▶ [PROVIDED RECORDS]

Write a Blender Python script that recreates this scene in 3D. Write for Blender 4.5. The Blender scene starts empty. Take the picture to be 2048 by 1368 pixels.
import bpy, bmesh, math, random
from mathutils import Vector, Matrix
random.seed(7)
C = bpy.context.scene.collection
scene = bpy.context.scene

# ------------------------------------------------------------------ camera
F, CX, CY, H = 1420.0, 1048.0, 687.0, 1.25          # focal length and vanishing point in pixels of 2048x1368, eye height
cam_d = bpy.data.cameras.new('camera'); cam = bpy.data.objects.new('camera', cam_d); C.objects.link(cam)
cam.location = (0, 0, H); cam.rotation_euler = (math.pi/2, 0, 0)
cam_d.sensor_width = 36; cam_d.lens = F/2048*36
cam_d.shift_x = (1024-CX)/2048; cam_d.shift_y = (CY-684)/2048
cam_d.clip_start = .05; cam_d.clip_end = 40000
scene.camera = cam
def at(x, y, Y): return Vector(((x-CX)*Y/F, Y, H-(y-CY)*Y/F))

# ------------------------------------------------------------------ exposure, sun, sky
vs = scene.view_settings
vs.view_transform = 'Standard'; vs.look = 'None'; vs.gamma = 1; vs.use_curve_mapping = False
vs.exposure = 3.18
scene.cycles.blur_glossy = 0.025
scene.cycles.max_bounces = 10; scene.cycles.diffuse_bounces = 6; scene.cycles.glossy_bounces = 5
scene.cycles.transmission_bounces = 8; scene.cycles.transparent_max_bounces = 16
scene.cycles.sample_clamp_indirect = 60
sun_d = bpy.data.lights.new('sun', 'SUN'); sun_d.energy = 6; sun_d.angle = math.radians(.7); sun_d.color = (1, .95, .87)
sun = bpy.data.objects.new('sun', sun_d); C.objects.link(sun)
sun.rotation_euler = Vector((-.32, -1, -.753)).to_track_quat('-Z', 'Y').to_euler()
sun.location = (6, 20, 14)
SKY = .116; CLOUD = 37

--

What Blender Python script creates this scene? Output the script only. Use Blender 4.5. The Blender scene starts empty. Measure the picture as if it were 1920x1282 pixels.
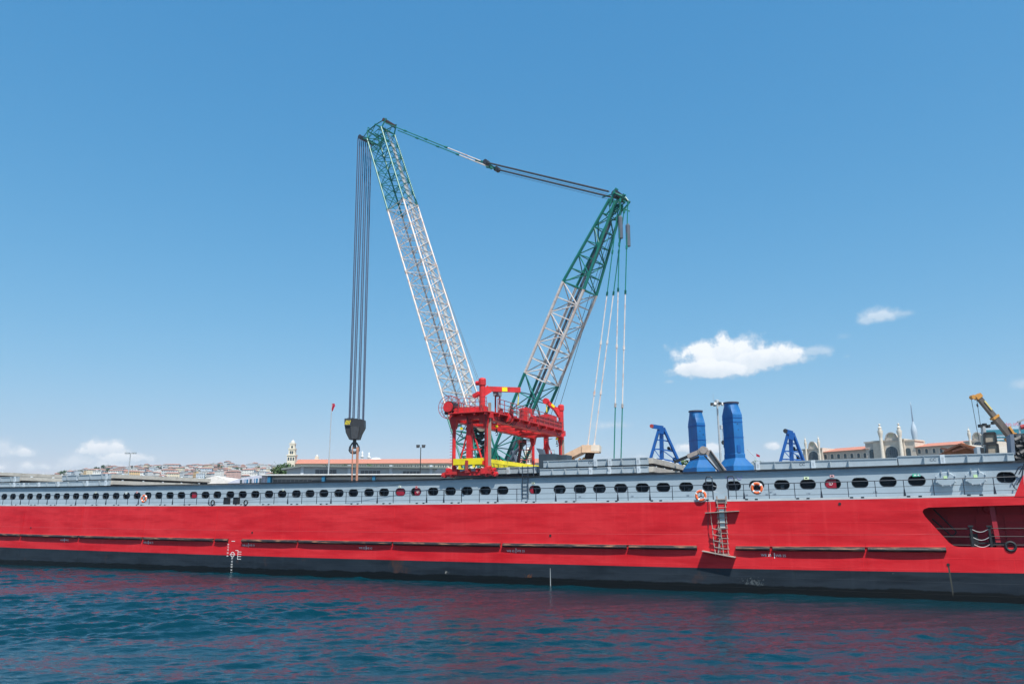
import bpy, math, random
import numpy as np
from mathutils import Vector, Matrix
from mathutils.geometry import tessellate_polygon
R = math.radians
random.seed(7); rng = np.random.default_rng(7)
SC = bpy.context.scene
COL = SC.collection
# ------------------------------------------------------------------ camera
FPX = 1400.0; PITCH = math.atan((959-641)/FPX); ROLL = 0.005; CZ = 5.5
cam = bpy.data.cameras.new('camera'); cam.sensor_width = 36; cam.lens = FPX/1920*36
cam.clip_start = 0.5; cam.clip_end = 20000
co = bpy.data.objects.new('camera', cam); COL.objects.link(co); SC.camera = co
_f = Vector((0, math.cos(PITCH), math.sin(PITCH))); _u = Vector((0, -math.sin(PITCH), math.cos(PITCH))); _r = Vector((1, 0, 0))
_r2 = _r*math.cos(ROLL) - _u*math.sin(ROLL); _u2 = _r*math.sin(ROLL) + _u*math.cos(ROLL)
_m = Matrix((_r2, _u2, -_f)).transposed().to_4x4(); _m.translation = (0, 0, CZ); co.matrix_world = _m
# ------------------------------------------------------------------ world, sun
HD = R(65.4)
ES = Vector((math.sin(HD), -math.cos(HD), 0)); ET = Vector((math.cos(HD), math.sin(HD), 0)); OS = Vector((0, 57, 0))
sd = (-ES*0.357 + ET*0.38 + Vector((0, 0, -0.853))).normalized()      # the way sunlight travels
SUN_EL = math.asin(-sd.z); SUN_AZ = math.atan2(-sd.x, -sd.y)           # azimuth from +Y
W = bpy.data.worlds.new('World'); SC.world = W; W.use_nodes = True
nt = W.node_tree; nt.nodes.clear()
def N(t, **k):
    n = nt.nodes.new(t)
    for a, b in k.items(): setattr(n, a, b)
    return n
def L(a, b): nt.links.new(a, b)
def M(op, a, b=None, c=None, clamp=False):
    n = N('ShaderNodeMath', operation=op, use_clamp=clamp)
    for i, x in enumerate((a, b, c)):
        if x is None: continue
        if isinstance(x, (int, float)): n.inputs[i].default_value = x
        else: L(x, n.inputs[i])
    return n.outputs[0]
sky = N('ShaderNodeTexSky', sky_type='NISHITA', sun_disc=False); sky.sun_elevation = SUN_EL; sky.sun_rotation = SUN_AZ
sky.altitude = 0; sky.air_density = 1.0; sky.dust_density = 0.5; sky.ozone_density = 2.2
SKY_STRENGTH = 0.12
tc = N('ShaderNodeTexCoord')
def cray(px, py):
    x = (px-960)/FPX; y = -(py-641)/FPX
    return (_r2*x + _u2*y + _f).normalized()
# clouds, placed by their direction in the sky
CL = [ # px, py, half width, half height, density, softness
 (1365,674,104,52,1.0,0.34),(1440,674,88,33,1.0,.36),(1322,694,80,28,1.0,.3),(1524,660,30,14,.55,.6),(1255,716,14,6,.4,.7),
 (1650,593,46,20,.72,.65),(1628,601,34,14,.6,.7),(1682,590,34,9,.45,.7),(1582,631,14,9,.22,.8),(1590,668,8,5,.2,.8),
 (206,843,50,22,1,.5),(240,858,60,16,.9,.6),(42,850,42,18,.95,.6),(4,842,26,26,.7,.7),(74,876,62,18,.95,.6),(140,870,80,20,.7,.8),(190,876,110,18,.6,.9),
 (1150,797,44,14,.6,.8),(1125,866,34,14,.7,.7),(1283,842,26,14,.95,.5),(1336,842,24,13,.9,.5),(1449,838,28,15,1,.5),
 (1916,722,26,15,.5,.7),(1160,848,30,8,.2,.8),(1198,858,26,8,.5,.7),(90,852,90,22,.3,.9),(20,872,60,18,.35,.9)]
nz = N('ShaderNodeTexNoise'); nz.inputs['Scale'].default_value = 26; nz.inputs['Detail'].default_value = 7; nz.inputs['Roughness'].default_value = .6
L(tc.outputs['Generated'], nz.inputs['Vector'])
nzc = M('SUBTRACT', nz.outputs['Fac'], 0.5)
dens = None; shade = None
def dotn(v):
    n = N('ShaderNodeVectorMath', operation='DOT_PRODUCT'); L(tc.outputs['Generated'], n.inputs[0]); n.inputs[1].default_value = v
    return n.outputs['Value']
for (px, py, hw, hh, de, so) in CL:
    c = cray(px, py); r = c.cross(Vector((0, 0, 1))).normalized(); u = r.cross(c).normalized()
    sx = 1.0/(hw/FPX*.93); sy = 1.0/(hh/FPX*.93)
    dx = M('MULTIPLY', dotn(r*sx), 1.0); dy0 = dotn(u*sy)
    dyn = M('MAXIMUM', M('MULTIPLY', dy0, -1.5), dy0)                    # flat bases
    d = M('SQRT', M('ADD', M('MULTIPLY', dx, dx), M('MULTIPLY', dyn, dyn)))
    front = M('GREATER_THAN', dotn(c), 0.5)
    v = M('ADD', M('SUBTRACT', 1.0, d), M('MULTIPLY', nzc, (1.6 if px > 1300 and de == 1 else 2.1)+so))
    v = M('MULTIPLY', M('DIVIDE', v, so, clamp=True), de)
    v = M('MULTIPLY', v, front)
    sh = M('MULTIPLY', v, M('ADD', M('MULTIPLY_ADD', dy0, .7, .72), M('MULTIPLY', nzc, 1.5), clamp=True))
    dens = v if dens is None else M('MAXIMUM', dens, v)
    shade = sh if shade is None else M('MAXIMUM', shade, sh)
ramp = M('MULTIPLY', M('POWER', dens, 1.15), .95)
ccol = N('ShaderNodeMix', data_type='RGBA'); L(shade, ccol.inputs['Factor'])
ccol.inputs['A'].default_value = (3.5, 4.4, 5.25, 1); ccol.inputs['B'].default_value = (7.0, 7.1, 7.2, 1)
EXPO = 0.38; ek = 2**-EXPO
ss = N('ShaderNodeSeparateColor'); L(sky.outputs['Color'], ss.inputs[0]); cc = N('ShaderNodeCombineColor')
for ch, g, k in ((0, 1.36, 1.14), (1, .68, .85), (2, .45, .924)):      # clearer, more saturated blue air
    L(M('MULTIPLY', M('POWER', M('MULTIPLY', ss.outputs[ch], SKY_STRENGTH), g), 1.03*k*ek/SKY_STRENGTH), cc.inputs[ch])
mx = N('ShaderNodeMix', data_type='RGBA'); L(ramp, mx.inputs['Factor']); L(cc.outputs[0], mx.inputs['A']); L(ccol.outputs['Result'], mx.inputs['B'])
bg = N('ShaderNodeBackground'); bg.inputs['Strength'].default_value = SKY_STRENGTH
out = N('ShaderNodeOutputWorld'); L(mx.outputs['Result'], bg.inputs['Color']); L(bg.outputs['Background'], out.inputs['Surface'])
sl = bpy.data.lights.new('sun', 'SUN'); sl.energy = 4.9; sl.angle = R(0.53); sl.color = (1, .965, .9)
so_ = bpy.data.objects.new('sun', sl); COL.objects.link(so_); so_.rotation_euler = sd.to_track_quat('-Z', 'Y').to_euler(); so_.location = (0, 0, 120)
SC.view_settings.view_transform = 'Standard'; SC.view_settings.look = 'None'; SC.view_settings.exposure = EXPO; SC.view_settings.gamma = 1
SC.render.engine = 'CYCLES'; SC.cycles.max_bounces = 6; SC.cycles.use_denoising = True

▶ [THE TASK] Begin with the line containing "Write a Blender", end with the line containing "def at(x, y, Y): return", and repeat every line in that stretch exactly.

▶ [EXERCISE OUTPUT]
Write a Blender Python script that recreates this scene in 3D. Write for Blender 4.5. The Blender scene starts empty. Take the picture to be 2048 by 1368 pixels.
import bpy, bmesh, math, random
from mathutils import Vector, Matrix
random.seed(7)
C = bpy.context.scene.collection
scene = bpy.context.scene

# ------------------------------------------------------------------ camera
F, CX, CY, H = 1420.0, 1048.0, 687.0, 1.25          # focal length and vanishing point in pixels of 2048x1368, eye height
cam_d = bpy.data.cameras.new('camera'); cam = bpy.data.objects.new('camera', cam_d); C.objects.link(cam)
cam.location = (0, 0, H); cam.rotation_euler = (math.pi/2, 0, 0)
cam_d.sensor_width = 36; cam_d.lens = F/2048*36
cam_d.shift_x = (1024-CX)/2048; cam_d.shift_y = (CY-684)/2048
cam_d.clip_start = .05; cam_d.clip_end = 40000
scene.camera = cam
def at(x, y, Y): return Vector(((x-CX)*Y/F, Y, H-(y-CY)*Y/F))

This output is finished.